Z. S.: Gönüllülerimizin büyük bir kısmı kadınlardan ve gençlerden oluşuyor. Biz belki de insanlara, politik olmadan endişelerini giderebilecekleri bir kanal açtık diyebiliriz. Bu bir başlangıç oluyor onlar için. En önemli farklardan biri bu. Olumsuz bir hava içinde bile, bir sandıkta bulunarak fark yaratabileceklerini görebiliyorlar. İnsanı güçlendiren ve cesaret veren bir iş bu. Sayımız 110.000’i aştı. Bu aslında çok ciddi bir rakam. 
M.M.: Öğrenilmiş çaresizliği bitiyor gönüllü olanların. Büyük bir zincir olan “Ne değişebilir ki?” sorusu kırılıyor. Ve o kırıldığı anda umut yeşermeye başlıyor. Hiçbir şey bir günde olmuyor. Yanlış giden bir şeyler var doğru ama buna müdahil olabilecek de bir sürü insan var. Evde otururken ya da brunch’ta kahve yudumlarken, “bu ülke böyle gelmiş böyle gider” demekle olmuyor. 

Böyle bir toplumda gitgide büyüyen gönüllü bir ekip, sihir gibi geliyor bana. Bu noktaya gelmeyi nasıl başardığınızı düşünüyorsunuz?
M.M.: Tek olmadığını, yalnız olmadığını anlıyorsun. İlk Hilton toplantısına gittiğimde, benim gibi bin kişiyi görüp, “Vay be!” demiştim. Görevli olduğum okula acaba 15 kişi görevli olabilir mi diye düşünürken, fazla bile geldiğimize şahit oldum. İyi bir şey yaptığını görmek, dahil olmak, günün sonunda kafamı yastığa koyduğumda doğru bir şey yapmış olduğum hissiyle uyumak ve tüm bunlardan doğan o enerji, senin sihir dediğin şey olabilir belki de. Aynı hassasiyette insanlar bir araya geliyoruz, yani kimse birbiriyle yabancı değil aslında. İnsan eliyle bir şey yapıyoruz. Pandora’nın kutusu gibi açıldı ve o her neyse devam ettiriyormuşuz gibi. Ve duyarlıysan, bundan zaten kopamıyorsun. 

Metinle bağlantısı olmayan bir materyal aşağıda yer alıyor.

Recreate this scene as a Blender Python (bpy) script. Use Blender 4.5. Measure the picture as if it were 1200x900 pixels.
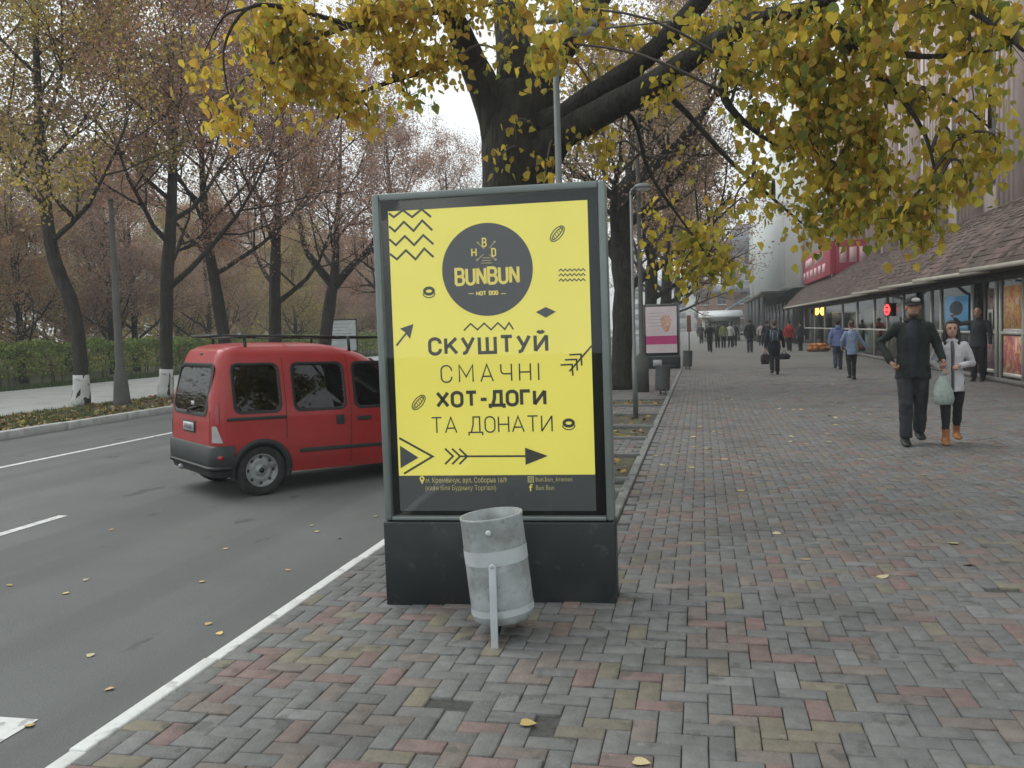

Z. S.: Yalnız olmadığını hissetmek çok önemli. Seninle aynı özveride birçok insan olduğunu ve bu sayının gitgide çoğaldığını görünce, insan kendini çok iyi hissediyor. Evrensel bir ortak noktada buluşuyoruz aslında. Geçen seçim sonrasında Diyarbakır’dan, Batman’a, Adana’ya, Urfa’ya kadar gittiğim yerlerde ilk defa tanıştığım gönüllülerle, yıllardır tanışıyormuşum gibi hissediyorum. Demek ki ihtiyacımız olan, bir şeyler yapmakmış.